Que préconisez-vous ?

Sur le volet institutionnel, la révision du corps électoral, le maintien des compétences régaliennes à l’État, une représen- tativité plus juste des élus, le droit pour les Calédoniens de conserver la possibilité de faire évoluer le statut, y compris vers l’indépendance dans le futur. Avant cela, il ne doit plus être question d’indépendance mais seulement de développement pour l’ensemble des habitants.

Il y a des dispositions favorables dans le dispositif actuel, mais il faut chercher à l’améliorer. J’avais proposé de revoir le nombre de provinces pour en diminuer le coût de fonctionnement et apporter plus d’efficacité. Je défends aussi une nouvelle répartition des pouvoirs entre provinces et Nouvelle-Calédonie, qui permettrait d’apporter plus de cohérence, notamment sur des sujets nécessitant une politique unitaire du territoire.

Je suis favorable à ce qu’il y ait moins d’élus au Congrès comme dans les provinces et qu’en cas de faute ou de comportements répréhensibles, ils soient automatiquement destitués. Pour moi, il faudrait dissocier l’élection des élus provinciaux de celle des représentants du Congrès. Pour le Congrès, je verrais une élection avec des listes territoriales, un scrutin qui devrait permettre d’obtenir une majorité stable : cela nécessiterait donc un minimum de suffrages pour accéder à la répartition des sièges. Cette séparation permettrait une gestion des compétences sans interférence des élus provinciaux. J’ai également proposé que seul le président du gouvernement soit élu par les membres du Congrès et qu’il constitue ensuite son équipe avec l’obligation de prendre des personnalités issues de la minorité et la fasse valider par le Congrès.

La clé de répartition budgétaire doit évoluer pour s’adapter à la démographie et à la répartition nouvelle des compétences. Je défends une Nouvelle-Calédonie unie et autonome dans la France, une solidification du gouvernement, plus de latitude et de finances pour les communes, un contrôle accru sur la manière dont l’argent public est utilisé. Une pleine reconnaissance de toutes les identités, la mise en valeur et la préservation de l’identité mélanésienne.

Et sur le volet économique ?

La fiscalité doit devenir un outil de développement et non de punition. Il y a deux façons de fournir des ressources au budget, soit la croissance qui génère de l’impôt, soit la taxation de plus en plus forte qui tue l’économie et réduit les recettes budgétaires dans un second temps. Je préfère la première, elle a montré son efficacité. Le territoire doit attirer des investisseurs et des consommateurs ‒ ce sont les moteurs de l’économie ‒ pour réduire les inégalités. Notre économie est trop dépendante de l’évolution des cours du nickel et de son exploitation. Cette richesse naturelle ne doit pas faire l’objet de chantage politique. Un schéma énergétique, qui lui permettra d’être compétitive, doit vite se mettre en place. Une petite centrale nucléaire est la solution. En complément, bien d’autres secteurs sont à même d’accompagner la croissance.

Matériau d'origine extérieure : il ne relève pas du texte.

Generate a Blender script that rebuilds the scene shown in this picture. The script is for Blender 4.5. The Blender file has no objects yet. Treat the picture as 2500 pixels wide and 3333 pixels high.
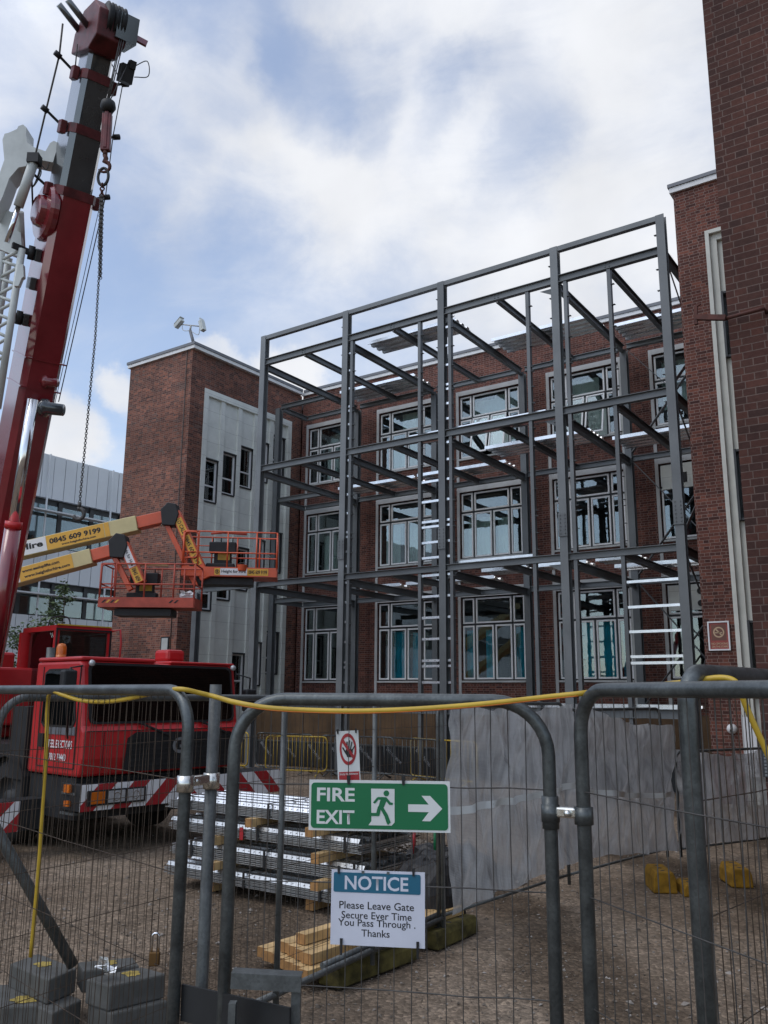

Je suis aussi favorable à l’instauration de l’euro pour donner plus de confiance aux investisseurs extérieurs et obtenir de meilleures conditions pour les emprunteurs calédoniens. Une formation de qualité et un accompagnement sont les seules solutions pour combler les inégalités. Et les grandes entre- prises métropolitaines présentes doivent contribuer à la formation des jeunes. Enfin, nous avons vu la réussite du dispositif du RSMA, il serait bien de l’étendre.

Indépendance ou demeurer dans la France n’est plus la question. Ceux qui continuent de se référer à ce schéma n’ont aucune considération pour la population.

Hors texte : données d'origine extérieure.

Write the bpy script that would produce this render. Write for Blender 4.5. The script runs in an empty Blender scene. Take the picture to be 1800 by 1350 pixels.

Que faut-il attendre de l’État ?

L’État a un rôle essentiel, nous ne pourrons pas faire sans lui. Mais n’attendons pas tout de lui. Il devrait avoir un grand projet pour la Nouvelle-Calédonie qui lui permettrait de renforcer son positionnement dans la zone et de montrer son importance. Cela pourrait être l’installation d’une véritable base militaire, navale et aérienne, ouverte aux armées des pays européens notamment. Il pourrait y avoir une proposition à l’Union européenne d’établir ici sa représentation diplomatique pour l’Asie-Pacifique. La Nouvelle-Calédonie est ancrée dans une région, des partenariats avec ses voisins ‒ l’Australie et la Nouvelle-Zélande ‒ doivent être recherchés et construits. Cette combinaison entre les autorités locales et celles de l’État assurera le développement économique et social.

Indépendance ou demeurer dans la France n’est plus la question. Ceux qui continuent de se référer à ce schéma n’ont aucune considération pour la population. Celle-ci attend autre chose. Plus d’idéologies rétro- grades, mais le respect, la possibilité de s’élever dans la société et d’avoir un travail pour le bien-être de sa famille : voilà ce que souhaitent les Calédoniens à mon avis. Soyons à la hauteur des enjeux et faisons de la Nouvelle-Calédonie un exemple à suivre.